WRITTEN PROBLEM: Note each line that includes the word "this". Copy those lines.

TASK DATA:

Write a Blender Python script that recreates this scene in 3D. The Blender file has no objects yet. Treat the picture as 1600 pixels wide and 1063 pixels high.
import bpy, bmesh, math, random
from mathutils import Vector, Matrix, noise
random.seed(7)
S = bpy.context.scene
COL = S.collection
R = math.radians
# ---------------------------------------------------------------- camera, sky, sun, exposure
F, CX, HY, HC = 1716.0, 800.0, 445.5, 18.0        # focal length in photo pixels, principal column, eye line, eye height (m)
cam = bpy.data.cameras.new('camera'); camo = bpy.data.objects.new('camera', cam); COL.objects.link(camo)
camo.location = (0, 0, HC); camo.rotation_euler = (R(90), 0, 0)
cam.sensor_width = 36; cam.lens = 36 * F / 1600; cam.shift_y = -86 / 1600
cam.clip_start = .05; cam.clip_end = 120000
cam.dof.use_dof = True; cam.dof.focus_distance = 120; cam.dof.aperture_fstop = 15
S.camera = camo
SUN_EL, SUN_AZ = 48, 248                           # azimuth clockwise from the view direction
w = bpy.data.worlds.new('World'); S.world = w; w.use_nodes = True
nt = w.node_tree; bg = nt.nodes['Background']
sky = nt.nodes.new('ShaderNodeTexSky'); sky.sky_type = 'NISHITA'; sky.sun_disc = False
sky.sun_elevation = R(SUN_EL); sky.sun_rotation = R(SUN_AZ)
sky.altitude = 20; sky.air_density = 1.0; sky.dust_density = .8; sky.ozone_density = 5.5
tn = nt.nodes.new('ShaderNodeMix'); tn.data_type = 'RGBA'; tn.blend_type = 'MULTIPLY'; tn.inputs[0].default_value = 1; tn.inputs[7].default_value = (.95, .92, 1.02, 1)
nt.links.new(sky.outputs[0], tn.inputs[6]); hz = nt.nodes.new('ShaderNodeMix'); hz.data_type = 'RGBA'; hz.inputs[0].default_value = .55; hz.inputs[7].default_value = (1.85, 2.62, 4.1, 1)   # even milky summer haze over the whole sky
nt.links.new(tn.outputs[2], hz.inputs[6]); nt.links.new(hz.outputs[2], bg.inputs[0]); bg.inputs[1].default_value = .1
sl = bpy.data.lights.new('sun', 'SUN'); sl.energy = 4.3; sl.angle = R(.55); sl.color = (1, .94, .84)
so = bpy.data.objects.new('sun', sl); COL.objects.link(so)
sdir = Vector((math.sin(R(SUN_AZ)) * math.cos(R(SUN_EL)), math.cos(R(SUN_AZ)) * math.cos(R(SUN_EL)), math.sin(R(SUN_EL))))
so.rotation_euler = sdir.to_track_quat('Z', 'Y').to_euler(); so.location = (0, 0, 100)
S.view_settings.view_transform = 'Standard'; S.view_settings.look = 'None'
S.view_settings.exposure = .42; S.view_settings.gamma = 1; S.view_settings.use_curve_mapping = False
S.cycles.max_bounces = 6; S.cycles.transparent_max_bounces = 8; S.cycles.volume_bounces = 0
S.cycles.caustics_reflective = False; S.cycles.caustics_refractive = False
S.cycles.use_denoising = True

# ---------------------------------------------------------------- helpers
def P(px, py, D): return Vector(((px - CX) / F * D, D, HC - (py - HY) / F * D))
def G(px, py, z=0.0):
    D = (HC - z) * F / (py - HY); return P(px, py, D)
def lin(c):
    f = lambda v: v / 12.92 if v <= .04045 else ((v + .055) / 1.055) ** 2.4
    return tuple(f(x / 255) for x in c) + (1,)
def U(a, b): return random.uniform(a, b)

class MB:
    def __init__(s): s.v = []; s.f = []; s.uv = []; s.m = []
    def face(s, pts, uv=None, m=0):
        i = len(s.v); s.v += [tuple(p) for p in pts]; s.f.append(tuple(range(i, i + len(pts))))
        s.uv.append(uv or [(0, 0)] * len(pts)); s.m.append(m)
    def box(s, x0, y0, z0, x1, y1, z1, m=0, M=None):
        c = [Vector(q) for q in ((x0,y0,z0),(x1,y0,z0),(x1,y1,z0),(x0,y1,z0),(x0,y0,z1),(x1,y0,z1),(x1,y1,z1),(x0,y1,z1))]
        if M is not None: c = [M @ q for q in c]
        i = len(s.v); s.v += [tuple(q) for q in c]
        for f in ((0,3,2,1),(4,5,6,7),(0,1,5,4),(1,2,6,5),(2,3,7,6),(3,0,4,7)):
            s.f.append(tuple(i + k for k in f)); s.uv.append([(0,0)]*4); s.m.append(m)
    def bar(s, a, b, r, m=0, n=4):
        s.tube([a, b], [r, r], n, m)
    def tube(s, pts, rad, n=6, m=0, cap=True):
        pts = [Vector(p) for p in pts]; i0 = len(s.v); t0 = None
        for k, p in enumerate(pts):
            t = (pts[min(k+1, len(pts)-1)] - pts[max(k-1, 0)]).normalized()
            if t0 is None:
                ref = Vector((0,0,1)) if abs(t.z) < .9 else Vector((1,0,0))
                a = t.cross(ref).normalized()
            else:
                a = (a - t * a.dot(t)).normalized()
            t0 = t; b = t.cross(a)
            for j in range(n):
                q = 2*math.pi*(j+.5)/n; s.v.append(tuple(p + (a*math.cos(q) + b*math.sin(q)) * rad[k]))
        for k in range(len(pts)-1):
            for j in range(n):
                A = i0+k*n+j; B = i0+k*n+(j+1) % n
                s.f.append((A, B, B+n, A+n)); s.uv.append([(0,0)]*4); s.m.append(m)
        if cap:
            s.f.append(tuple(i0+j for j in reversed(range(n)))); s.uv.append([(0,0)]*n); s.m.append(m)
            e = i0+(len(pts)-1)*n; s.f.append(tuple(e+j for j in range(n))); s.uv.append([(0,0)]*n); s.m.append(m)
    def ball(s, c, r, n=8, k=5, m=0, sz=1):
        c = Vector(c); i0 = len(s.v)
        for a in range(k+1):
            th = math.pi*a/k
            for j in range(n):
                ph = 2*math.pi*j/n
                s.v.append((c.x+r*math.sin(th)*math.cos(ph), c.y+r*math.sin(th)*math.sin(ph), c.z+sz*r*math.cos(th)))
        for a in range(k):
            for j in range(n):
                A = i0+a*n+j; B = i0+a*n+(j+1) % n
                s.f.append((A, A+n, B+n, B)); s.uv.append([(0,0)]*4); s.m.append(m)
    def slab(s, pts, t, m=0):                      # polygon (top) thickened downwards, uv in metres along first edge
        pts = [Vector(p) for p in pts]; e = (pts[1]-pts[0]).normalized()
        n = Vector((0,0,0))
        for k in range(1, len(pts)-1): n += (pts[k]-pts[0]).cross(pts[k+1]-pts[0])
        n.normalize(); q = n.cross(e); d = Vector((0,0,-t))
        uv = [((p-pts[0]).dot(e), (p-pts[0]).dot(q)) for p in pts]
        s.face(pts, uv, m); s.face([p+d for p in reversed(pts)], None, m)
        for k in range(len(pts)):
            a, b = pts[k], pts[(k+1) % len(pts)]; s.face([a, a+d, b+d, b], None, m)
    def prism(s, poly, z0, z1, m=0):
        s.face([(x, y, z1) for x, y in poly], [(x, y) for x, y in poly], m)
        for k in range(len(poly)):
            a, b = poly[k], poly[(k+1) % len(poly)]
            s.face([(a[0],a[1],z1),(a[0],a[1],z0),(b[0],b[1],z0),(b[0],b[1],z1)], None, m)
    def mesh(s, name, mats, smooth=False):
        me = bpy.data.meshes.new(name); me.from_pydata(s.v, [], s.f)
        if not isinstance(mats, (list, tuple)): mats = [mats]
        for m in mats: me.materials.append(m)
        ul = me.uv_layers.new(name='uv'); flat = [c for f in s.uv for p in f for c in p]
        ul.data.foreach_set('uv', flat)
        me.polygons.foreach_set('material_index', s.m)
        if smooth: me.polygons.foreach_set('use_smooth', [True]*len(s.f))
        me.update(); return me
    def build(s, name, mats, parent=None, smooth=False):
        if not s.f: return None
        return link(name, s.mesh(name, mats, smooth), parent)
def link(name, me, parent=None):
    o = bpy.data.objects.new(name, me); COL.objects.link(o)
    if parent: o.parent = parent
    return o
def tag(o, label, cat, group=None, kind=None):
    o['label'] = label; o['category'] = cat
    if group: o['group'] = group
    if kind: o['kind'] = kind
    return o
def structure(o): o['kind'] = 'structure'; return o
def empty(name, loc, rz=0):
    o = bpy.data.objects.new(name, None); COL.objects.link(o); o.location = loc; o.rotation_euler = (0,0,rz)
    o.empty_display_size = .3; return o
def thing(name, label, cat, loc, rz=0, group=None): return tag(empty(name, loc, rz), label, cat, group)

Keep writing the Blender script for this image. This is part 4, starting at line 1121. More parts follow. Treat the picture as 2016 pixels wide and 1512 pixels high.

FINAL RESULT:
Write a Blender Python script that recreates this scene in 3D. The Blender file has no objects yet. Treat the picture as 1600 pixels wide and 1063 pixels high.
Keep writing the Blender script for this image. This is part 4, starting at line 1121. More parts follow. Treat the picture as 2016 pixels wide and 1512 pixels high.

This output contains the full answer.